The strong and empowering characters are all distinct and are exemplified to their full passionate potential by a talented cast of women who easily moderate the show’s movements towards melodrama and farce. And it is clear that they are loving what they are doing. Hickey gives her all to anchor things as Olympe. McErlean brings an unanticipated real-person compassion to crazy-ass but sometimes profound ribbon-loving queen-no-longer Marie Antoinette whose dialogue comes complete with its own stage directions. This is especially evident in her one-on-one conversations with sassy Marianne, which come across more like a Real Housewives sort of tea spill about husbands and children.In contrast to Marie’s charming entitlement, is Marianne’s angry championing, which Goodman delivers with delicious passion before settling in to contrasting talk about how much she misses her catch of a husband, a fellow revolutionary still fighting back at home. Roche, meanwhile, invigorates the angry Charlotte Corday with an intense youthful energy.

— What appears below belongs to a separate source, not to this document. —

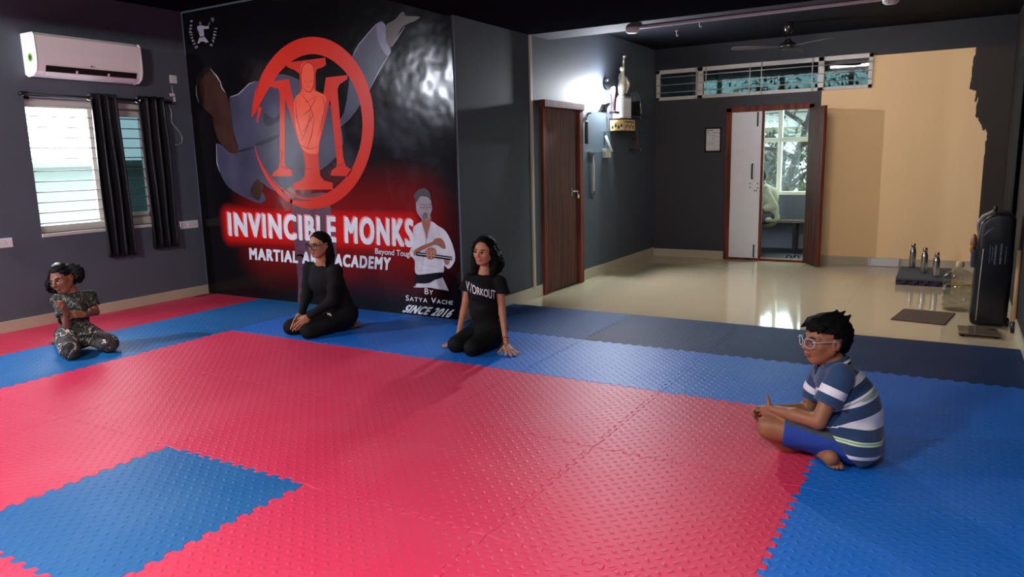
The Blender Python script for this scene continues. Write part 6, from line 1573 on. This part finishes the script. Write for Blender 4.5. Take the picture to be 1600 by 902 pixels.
m_leg = camo('camouflage_leggings', [(22, 22, 24), (.40, (66, 58, 58)), (.50, (26, 26, 28)), (.555, (176, 170, 160)), (.60, (70, 62, 62)), (.66, (24, 24, 26)), (.72, (120, 116, 104))], 8)
T = Solid(); torso_top(T, P, [pel + V3(0, 0, .0), waist, chest, neck - V3(0, 0, .04)], [.125, .115, .112, .064], 0, shR - V3(0, 0, .003), shL - V3(0, 0, .003), .05)
hR = shR + (elR - shR) * .62; hL = shL + (elL - shL) * .62
T.cone(shR, hR + (elR - shR) * .1, .052, .054, .03); T.cone(shL, hL + (elL - shL) * .1, .052, .056, .03)
T.half(lambda P_: np.minimum((P_ - hR) @ unit(elR - shR), (P_ - shR) @ P.r + .02)); T.half(lambda P_: np.minimum(np.minimum((P_ - hL) @ unit(elL - shL), -(P_ - chest) @ P.r - .06), -(P_ - chest) @ P.f + .08))
ndir = unit(hc + hk * (V3(-.13, 0, -.2) @ A4) - neck); T.half(lambda P_: np.minimum((P_ - neck) @ unit(ndir - Fb * .5), .11 - np.linalg.norm(P_ - neck, axis=-1)))
T.half(FLOORCUT); mesh_of('t_shirt', [T.mesh(.006, disp=folds(.005, 26))], m_top, kid)
K = Solid(); K.ell(pel - V3(0, 0, .02), V3(.12, .15, .11), np.stack([Fb, Sb, V3(0, 0, 1)]), .05)
for hp, kn, an in ((hipR, knR, anR), (hipL, knL, anL)): K.chain([hp, kn], [.086, .07], .03); K.chain([kn, an + (kn - an) * .1], [.066, .044], .03)
K.half(FLOORCUT); mesh_of('leggings', [K.mesh(.0065, disp=folds(.004, 26))], m_leg, kid)

# =============================================== person on the corridor bench, seen through the open door
P = Figure(1195, 404, FZ); P.D = float(V3(-2.45, YW - .42, 0) @ P.f); J = P.J
man = thing('person', 'person in a cream shirt sitting on the corridor bench beyond the open door', 'person', (*J(1195, 345, 0)[:2], FZ))
hm_ = .22; A5 = P.axes(150, 18, 0); hc = J(1187, 277, .0)
pel = J(1200, 338, .05); chest = J(1199, 306, .03); neck = J(1192, 291, .0)
kn = [J(1178, 346, -.34), J(1176, 345, -.14)]; ft = [J(1178, 391, -.38), J(1176, 389, -.22)]
B = Solid(); head_prims(B, hc, hm_, A5); B.cone(neck, hc, .05, .048, .02); B.chain([pel, chest, neck], [.11, .12, .05], .05)
sh = [neck + P.r * .03 - P.f * .19 - V3(0, 0, .05), neck + P.r * .03 + P.f * .19 - V3(0, 0, .05)]
el = [J(1209, 322, -.24), J(1204, 322, .24)]; wr = [J(1184, 330, -.26), J(1182, 329, .1)]
for i in (0, 1):
    B.chain([sh[i], el[i], wr[i]], [.045, .038, .026], .012); B.chain([pel + P.f * (.1 if i else -.1), kn[i], ft[i]], [.085, .058, .035], .02)
    hand_prims(B, wr[i], -P.r + P.f * (.3 if i == 0 else -.3), -V3(0, 0, 1), P.f * (1 if i == 0 else -1), .17, (.3, .3, .3, .3), .06, (.4, .5)); B.cone(ft[i], ft[i] - P.r * .14 - V3(0, 0, .03), .04, .03, .02)
body_mesh('body', B, skin_mat('dark_brown_skin', (96, 58, 44)), man, [headbox(hc, hm_, A5), around(wr[0], wr[0] - P.r * .15, g=.06)], h=.012, hf=.005)
H = Solid(); w = lambda p: hc + hm_ * (V3(*p) @ A5); cap_hair(H, w, hm_, A5, .02); H.half(face_window(hc, hm_, A5, .34, .12)); mesh_of('hair', [H.mesh(.007)], m_hair, man)
m_cream = mat('cream_cotton', (142, 146, 128), .85)
T = Solid(); T.chain([pel - V3(0, 0, .02), chest, neck - V3(0, 0, .03)], [.16, .15, .075], .05); T.cone(sh[0], sh[1], .065, .065, .05)
for i in (0, 1): T.chain([sh[i], el[i], el[i] + (wr[i] - el[i]) * .45], [.068, .06, .055], .02)
T.ell(J(1190, 342, -.06), V3(.16, .22, .07), np.stack([P.r, P.f, V3(0, 0, 1)]), .05); T.cone(J(1184, 348, -.17), J(1186, 366, -.18), .05, .035, .04)
T.plane(neck + V3(0, 0, .02), V3(0, 0, 1)) if False else None
mesh_of('shirt', [T.mesh(.010, disp=folds(.008, 20))], m_cream, man)
K = Solid()
for i in (0, 1): K.chain([pel + P.f * (.1 if i else -.1), kn[i], ft[i] + V3(0, 0, .06)], [.10, .075, .055], .03)
mesh_of('trousers', [K.mesh(.010)], mat('dark_trousers', (30, 32, 36), .8), man)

‘It’s the intimate not the grand dramas that touch people the most,’ Marianne observes in instruction for Olympe’s to find ‘the heart not the art’. The apt words are some of many within the play that sum up its experience, for although its story is drama filled, it is also ultimately hopeful about the power of legacy. Indeed, while its reminder of women’s importance in history is particularly resonate around the time of International Women’s Day, its important ultimate messages about the fundamental role of theatre and culture in history and civilisation, and the essence of stories to humanity are enduring. In The Curator’s highly-capable hands “The Revolutionists” is a wonderful work of humour and heart that only really leaves its audience wondering why the satire is not being more widely staged. It’s passionate, powerful, political and all the rest when it comes to descriptors than moniker the type of theatre that you want to tell everyone to go and see ASAP.